Eine Kleine Nichtmusik

Witty and pertinent observations on matters of great significance OR Incoherent jottings on total irrelevancies OR Something else altogether OR All of the above

Tuesday, January 13, 2009

When the legend becomes fact, print the legend

One of the surest ways to achieve immortality, for better or for worse, is to have a song written about you; and one of the best genres for the purpose is the protest song. It is largely thanks to Tom Paxton that we remember the names of the three civil rights activists murdered in Mississippi in 1964 (Goodman, Schwerner and Chaney); Woody Guthrie immortalised the Los Gatos plane crash victims (though their anonymity other than to their loved ones was the point of the song); and to Brits of a certain age at least mention of the Peabody Mining Company recalls John Prine's barbed nostalgia in Paradise.

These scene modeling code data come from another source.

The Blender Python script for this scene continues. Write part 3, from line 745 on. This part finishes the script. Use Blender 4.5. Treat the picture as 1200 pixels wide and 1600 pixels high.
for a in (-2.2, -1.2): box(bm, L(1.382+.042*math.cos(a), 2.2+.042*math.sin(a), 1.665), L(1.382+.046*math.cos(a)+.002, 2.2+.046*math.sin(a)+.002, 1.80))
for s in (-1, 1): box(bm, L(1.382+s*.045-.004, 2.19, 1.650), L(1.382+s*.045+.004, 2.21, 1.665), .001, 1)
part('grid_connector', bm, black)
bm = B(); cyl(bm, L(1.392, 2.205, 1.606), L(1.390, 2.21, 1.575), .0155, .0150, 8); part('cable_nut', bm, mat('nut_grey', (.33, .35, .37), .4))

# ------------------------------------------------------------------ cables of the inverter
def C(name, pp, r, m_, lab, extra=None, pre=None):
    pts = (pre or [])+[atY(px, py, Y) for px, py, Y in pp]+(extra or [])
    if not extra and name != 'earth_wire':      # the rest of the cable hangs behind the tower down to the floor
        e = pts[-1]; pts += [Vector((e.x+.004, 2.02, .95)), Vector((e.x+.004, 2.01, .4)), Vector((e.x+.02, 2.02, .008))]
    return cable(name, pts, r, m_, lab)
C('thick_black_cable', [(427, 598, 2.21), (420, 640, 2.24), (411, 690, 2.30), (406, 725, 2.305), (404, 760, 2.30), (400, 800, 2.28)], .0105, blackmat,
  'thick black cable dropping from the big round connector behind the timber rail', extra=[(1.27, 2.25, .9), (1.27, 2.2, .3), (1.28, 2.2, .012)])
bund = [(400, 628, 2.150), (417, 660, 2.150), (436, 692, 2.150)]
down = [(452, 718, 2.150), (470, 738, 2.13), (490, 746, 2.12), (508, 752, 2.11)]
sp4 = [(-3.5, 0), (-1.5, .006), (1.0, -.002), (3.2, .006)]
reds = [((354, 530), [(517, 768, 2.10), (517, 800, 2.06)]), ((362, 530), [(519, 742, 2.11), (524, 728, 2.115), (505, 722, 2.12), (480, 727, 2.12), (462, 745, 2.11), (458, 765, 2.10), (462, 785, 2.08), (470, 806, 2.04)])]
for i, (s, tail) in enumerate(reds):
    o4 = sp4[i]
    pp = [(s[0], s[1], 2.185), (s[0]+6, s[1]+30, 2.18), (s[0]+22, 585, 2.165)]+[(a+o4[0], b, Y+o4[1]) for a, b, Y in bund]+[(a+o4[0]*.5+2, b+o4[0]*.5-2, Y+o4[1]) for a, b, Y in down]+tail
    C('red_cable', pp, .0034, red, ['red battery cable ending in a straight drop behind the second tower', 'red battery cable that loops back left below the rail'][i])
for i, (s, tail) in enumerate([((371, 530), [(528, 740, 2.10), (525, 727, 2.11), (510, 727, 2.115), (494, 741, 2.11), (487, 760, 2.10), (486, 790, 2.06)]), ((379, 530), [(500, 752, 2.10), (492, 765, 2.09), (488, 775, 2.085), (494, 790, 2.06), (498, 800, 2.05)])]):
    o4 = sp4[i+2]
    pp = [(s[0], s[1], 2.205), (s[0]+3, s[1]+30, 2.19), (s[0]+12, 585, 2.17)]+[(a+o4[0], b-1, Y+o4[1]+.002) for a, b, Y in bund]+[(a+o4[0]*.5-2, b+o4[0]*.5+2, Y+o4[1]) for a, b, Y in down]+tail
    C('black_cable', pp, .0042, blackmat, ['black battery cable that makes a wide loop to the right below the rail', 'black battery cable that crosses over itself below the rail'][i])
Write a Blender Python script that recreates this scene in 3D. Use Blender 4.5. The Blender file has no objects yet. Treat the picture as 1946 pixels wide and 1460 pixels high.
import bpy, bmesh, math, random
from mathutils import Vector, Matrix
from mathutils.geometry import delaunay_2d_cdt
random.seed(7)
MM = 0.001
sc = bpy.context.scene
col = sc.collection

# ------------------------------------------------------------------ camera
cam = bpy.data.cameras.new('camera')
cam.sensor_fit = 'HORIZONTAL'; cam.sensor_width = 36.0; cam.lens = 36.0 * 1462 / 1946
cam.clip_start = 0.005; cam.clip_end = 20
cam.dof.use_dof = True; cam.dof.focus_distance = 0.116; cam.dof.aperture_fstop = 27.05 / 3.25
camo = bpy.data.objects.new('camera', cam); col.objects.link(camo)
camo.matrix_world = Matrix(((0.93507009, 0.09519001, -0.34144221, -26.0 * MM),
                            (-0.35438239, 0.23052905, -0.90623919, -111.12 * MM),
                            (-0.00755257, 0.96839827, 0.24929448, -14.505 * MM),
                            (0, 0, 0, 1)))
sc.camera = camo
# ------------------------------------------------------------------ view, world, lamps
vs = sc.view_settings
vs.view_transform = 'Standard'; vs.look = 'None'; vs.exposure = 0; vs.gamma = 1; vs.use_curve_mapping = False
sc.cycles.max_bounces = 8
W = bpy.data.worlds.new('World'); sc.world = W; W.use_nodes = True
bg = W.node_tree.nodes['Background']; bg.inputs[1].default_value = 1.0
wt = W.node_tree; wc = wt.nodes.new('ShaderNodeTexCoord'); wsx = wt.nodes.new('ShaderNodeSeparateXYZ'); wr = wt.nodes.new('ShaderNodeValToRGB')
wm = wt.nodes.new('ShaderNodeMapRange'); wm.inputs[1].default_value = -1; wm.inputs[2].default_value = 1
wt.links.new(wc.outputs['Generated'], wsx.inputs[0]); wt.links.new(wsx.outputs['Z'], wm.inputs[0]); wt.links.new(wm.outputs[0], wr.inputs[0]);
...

So the obituary of William Devereux Zantzinger a few days ago was rather interesting. He's the villain of the piece in Bob Dylan's song The Lonesome Death of Hattie Carroll:



Even though Dylan spelled his name wrongly I still recognised it straight away. What I thought was especially interesting was that the facts of the case are not exactly as related by Dylan. While there is no doubt Zantzinger was an unpleasant boor, and that he assaulted Hattie Carroll, it seems clear not only that he didn't intend to kill her but that if the assault caused her death it did so only indirectly. His "high office connections" seem to have been overstated as well. (Also, Carroll's children were rounded down from eleven to ten for poetic purposes.)

It's hardly surprising that Zantzinger didn't much care for Dylan, though he never attempted to stop him performing the song.